Und bei den "Hessen-Rebellen" war es ja nicht mal so wie bei Clement, dem vorgeworfen wurde, er habe aktiv dazu aufgerufen, die Hessen-SPD NICHT zu wählen (was so übrigens auch nicht ganz der Wahrheit entspricht, wie ich irgendwann später herausgefunden, als ich die entsprechenden Szenen der "Hart aber fair"-Sendung zufällig selbst gesehen habe). In so einem Fall halte ich eine Bestrafung für legitim, wenn sie im Rahmen bleibt.
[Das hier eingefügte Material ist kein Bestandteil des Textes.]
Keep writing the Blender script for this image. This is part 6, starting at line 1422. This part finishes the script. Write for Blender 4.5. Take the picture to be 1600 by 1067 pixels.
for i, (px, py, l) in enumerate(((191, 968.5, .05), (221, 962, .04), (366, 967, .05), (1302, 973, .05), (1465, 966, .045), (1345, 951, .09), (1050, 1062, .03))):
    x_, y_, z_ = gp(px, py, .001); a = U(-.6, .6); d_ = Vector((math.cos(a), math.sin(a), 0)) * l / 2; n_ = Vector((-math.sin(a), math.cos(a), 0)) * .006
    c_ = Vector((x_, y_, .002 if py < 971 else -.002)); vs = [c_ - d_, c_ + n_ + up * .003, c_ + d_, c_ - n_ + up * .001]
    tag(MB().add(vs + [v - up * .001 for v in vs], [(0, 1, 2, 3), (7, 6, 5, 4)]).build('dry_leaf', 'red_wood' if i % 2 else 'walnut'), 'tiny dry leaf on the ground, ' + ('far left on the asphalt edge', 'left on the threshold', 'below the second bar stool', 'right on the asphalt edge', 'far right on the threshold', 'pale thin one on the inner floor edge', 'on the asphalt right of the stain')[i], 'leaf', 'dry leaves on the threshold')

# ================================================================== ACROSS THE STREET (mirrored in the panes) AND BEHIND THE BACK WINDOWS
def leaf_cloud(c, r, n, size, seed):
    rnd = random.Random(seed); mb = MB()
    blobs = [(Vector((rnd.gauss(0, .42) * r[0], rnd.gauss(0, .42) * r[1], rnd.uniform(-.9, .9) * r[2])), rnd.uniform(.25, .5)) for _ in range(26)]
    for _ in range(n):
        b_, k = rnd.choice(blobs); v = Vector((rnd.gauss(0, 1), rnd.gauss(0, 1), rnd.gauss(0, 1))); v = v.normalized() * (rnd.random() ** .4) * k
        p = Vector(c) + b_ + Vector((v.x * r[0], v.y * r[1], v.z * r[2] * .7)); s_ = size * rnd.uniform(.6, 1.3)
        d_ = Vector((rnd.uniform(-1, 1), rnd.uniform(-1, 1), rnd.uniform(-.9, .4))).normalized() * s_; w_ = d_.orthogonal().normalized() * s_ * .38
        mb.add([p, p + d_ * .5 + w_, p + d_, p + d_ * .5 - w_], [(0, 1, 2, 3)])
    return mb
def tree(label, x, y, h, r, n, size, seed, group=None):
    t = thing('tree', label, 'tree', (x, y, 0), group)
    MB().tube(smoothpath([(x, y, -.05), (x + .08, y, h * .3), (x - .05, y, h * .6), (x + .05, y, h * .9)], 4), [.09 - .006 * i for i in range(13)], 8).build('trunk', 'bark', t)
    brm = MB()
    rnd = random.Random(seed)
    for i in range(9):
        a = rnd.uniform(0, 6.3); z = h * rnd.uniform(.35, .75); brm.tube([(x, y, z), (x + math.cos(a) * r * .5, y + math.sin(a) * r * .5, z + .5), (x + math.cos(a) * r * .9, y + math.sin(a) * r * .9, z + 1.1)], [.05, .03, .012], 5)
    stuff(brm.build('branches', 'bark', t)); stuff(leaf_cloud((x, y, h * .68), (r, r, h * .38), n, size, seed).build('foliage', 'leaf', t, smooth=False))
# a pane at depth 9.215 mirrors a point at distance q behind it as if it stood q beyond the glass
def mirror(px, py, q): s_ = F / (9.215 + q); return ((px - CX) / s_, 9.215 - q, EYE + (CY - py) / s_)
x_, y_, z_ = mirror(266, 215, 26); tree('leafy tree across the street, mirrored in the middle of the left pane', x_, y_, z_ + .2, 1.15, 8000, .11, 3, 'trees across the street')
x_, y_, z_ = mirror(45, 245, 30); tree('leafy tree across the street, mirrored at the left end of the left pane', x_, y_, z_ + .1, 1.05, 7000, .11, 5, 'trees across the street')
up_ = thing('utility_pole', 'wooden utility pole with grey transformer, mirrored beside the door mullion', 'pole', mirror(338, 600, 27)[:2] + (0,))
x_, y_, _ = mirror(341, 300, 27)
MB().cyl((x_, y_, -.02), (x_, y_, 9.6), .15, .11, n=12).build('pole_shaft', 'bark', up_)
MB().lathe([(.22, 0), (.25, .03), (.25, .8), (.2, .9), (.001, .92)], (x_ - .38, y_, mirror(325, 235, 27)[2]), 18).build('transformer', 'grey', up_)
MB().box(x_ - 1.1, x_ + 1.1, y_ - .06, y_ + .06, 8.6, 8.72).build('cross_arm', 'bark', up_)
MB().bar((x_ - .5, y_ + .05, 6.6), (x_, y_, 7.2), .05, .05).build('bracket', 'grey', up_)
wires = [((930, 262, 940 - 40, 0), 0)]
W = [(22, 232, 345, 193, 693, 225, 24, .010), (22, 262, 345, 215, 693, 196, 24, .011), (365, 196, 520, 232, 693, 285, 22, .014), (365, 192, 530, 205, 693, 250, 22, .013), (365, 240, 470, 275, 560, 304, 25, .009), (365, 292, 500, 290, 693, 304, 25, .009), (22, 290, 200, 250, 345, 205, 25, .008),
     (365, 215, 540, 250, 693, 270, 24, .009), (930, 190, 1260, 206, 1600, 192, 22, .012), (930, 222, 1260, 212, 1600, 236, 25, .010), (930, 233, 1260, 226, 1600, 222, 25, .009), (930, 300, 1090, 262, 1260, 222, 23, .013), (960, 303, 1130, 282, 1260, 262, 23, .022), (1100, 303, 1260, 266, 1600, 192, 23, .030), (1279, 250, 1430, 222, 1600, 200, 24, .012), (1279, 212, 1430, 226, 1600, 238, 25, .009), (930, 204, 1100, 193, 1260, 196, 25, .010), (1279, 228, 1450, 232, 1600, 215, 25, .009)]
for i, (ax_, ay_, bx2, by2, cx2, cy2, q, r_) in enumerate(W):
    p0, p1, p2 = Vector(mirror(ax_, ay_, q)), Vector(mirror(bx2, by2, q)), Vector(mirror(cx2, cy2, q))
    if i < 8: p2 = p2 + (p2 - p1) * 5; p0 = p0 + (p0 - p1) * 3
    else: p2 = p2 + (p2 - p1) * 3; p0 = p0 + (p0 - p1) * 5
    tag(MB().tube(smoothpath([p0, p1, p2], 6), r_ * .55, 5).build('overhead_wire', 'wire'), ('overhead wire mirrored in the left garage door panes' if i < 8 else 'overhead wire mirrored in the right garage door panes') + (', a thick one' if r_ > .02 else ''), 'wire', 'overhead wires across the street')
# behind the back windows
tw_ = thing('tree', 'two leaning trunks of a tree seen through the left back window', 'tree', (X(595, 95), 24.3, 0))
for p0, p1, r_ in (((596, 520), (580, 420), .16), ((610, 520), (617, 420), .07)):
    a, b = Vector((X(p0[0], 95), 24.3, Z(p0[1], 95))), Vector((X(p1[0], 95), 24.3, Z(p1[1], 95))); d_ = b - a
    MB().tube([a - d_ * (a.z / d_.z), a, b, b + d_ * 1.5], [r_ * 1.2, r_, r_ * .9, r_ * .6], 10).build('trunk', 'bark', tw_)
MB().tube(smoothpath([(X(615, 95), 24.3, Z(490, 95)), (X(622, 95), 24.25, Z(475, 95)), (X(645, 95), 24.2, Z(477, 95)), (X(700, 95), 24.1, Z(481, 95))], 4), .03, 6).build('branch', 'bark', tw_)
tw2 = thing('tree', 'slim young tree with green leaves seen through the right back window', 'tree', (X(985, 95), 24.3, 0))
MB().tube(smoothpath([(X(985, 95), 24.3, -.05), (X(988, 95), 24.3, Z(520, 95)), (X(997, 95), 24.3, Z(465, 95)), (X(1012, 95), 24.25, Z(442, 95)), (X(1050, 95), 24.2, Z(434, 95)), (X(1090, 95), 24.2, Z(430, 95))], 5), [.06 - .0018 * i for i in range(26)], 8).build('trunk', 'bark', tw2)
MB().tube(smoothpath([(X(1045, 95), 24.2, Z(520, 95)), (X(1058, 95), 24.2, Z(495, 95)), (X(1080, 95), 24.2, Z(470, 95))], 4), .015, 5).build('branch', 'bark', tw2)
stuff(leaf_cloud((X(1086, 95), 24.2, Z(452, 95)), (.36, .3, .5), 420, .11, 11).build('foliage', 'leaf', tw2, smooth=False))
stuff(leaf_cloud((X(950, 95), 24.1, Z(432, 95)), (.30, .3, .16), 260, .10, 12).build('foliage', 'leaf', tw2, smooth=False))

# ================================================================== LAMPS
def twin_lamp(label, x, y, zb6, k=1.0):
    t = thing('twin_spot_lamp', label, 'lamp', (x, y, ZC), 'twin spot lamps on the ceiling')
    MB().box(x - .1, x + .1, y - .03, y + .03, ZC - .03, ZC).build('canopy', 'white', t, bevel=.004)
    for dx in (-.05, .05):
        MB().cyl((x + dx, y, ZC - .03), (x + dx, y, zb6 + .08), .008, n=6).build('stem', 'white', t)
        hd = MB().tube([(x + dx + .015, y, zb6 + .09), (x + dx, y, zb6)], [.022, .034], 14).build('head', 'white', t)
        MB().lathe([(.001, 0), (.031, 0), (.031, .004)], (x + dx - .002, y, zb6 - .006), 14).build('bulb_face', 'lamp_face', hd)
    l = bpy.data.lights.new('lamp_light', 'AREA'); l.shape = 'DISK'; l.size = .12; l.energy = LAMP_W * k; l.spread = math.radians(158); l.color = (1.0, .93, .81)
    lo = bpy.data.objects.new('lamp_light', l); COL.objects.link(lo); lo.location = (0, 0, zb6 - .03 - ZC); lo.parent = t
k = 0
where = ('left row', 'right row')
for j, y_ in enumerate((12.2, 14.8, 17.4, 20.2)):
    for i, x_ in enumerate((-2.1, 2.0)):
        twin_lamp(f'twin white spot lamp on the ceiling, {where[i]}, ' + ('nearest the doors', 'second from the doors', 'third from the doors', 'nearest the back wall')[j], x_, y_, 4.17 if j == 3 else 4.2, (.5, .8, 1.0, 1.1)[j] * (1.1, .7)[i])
Bei Walter & Co. war aber nichts dergleichen der Fall. Natürlich hätte man sie trotzdem indirekt bestrafen können und das auf eine Art und Weise, an der nicht einmal ich etwas hätte aussetzen können. Etwa, indem sie in Zukunft in der Partei einfach nicht mehr in irgendwelche Gremien, Ausschüsse oder Parteiämter gewählt worden wären. Aber im aktuellen Fall konkret Jürgen Walter aktiv für zwei Jahre für jegliche Parteiämter von vornherein zu sperren und vor allem ihm (außer in seinem Ortsverein) sogar das Rede- und Antragsrecht zu streichen (!!!) - sorry, das wirst du mir niemals als gerechtes Verhalten einer Partei verkaufen können, die für mich wählbar wäre ...
Das trifft übrigens auch auf die Rüge zu, die zwei der anderen "Rebellen" erhalten haben. Eine Rüge mag milde und vernachlässigbar erscheinen, aber angesichts des Sachverhaltes halte ich sie nunmal für nicht hinnehmbar.

Ich kann ja verstehen, daß ein aktives SPD-Mitglied das anders sieht (buchstäblich parteiisch ist wink ), aber für mich als neutraler Beobachter hat die SPD nunmal schlicht und ergreifend (und nicht zum ersten Mal) gegen ein Prinzip verstoßen, das für mich persönlich absolut unanfechtbar ist. Und im übrigen: Ich bin sogar besonders enttäuscht, weil es in der SPD geschieht. Bei der Union würde ich sowas ja sogar erwarten (und gab es das ja auch schon), aber bei der SPD ist es eine schwere Enttäuschung.